Honors College Theses

Publication Date



Nutrition & Food Science (B.S.)

Document Type and Release Option

Thesis (open access)

Faculty Mentor

Joelle Romanchik-Cerpovicz


Kudzu, also known as kuzu, is a rapidly growing, vine invasive in the Southeastern United States following introduction for soil erosion control in the late 19th century. Native to Southeastern Asia, its roots are rich in starch which has been used in traditional Eastern cuisine as a sauce thickener. Use of kudzu starch in Western cuisine is limited. This study compared the consistency, percent sag, and consumer acceptability of whole milk vanilla pudding prepared with kudzu starch to vanilla pudding prepared with cornstarch, a more commonly used thickening agent in the United States (control). The consistency (Bostwick Consistometer; 50°C) and percent sag (4°C; 24h) of the puddings did not differ. In addition, fifty-one consumers evaluated appearance, smell, creaminess, flavor, aftertaste, and overall acceptability of the puddings using a hedonic scale (9=extremely like, 5= neutral, 1=extremely dislike).
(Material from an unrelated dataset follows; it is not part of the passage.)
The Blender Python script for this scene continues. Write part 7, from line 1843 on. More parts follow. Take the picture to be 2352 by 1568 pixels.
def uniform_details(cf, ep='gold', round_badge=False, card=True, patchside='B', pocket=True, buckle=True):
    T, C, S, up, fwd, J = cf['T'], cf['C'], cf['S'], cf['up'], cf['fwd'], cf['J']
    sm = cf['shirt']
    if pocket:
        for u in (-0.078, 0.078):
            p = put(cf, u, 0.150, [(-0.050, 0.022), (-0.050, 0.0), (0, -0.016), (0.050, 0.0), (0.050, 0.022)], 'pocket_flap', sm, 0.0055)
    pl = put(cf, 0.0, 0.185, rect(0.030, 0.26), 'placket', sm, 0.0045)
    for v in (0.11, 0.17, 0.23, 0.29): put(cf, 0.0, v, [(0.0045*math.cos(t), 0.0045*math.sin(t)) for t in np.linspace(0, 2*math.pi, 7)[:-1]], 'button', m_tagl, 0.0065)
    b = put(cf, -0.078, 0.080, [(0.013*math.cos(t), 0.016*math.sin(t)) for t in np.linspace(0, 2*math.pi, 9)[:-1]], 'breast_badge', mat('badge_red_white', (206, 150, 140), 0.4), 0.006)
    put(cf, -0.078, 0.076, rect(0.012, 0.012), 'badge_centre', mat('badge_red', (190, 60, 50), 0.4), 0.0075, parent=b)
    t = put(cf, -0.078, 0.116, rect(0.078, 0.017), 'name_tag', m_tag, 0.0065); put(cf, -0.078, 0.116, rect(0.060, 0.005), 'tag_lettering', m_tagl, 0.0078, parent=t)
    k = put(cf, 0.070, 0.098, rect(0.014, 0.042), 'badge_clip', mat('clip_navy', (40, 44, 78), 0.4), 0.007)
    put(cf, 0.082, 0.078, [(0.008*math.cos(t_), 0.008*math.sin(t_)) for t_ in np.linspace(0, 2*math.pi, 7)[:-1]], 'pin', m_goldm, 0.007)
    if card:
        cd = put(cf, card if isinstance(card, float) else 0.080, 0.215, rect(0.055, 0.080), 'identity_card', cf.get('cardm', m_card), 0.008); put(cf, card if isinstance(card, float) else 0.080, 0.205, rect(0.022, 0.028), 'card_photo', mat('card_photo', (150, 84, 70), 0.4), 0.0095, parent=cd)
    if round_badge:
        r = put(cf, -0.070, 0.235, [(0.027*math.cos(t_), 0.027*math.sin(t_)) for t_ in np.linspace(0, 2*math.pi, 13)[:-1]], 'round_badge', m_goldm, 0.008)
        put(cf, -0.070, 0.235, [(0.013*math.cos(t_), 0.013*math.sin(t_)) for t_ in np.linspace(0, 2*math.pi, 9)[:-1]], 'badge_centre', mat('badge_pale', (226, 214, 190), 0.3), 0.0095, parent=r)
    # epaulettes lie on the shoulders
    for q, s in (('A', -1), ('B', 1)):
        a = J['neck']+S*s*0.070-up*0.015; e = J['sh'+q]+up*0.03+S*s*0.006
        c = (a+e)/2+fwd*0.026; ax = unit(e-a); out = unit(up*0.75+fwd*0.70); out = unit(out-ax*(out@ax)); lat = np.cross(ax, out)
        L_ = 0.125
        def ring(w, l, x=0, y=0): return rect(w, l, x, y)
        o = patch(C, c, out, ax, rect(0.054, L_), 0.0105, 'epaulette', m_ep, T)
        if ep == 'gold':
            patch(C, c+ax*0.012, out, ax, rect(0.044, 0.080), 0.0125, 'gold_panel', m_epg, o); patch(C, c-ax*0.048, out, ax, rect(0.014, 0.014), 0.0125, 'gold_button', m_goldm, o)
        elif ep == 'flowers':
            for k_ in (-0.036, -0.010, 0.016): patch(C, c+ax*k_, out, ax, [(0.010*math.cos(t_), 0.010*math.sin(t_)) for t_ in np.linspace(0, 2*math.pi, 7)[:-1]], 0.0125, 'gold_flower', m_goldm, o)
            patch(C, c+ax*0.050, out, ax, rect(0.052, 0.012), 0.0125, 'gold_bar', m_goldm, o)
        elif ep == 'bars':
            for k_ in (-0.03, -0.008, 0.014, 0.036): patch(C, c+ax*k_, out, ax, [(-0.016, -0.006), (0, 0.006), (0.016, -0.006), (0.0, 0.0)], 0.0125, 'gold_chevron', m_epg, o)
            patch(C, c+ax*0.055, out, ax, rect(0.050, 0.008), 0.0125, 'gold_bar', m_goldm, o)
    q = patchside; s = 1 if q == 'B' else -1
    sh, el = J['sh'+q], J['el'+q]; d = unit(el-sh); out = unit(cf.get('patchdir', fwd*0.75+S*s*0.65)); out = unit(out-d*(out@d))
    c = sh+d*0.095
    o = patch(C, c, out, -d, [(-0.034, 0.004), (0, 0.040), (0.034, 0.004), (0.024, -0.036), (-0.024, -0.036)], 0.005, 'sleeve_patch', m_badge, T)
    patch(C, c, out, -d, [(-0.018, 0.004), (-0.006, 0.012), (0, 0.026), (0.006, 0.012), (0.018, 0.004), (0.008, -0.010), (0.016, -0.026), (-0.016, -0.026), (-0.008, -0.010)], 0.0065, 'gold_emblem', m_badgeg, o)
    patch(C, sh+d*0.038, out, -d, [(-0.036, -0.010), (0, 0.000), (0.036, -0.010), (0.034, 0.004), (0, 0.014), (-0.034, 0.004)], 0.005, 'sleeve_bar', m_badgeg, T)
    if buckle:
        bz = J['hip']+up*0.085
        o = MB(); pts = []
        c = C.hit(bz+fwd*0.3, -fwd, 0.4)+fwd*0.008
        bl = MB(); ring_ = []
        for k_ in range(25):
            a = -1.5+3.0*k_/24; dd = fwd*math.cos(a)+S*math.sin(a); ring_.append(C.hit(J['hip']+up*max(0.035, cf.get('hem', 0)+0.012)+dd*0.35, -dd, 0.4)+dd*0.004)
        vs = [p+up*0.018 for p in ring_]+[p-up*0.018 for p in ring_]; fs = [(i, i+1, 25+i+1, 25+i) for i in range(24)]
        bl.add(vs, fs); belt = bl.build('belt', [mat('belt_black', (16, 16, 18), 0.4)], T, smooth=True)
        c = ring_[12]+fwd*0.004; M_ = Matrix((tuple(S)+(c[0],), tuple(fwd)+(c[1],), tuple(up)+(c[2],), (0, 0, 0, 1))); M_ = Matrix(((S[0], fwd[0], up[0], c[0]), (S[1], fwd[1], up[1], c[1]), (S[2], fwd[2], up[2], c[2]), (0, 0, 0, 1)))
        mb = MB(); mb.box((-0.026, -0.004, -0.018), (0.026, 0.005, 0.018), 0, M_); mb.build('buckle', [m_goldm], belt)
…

Willingness to purchase was also evaluated (9=definitely yes, 5=neutral, 1=definitely no). Overall acceptability of whole milk kudzu starch-thickened vanilla pudding was positive (7.0+/-1.3) and did not significantly differ from corn starch-thickened vanilla pudding (6.2+/-1.8). Appearance, smell, creaminess, flavor, and aftertaste of both puddings were also liked (means+/-SD>5.0) and did not significantly differ. Finally, consumers were similarly willing to purchase (means+/-SD>5.0) both puddings. This work shows that kudzu starch is acceptable as a cornstarch substitute in dairy-based vanilla pudding and may be recommended by registered dietitians as a value-added alternative to corn starch in pudding preparation. Future studies will determine if kudzu starch is similarly acceptable when the fat content of puddings is varied.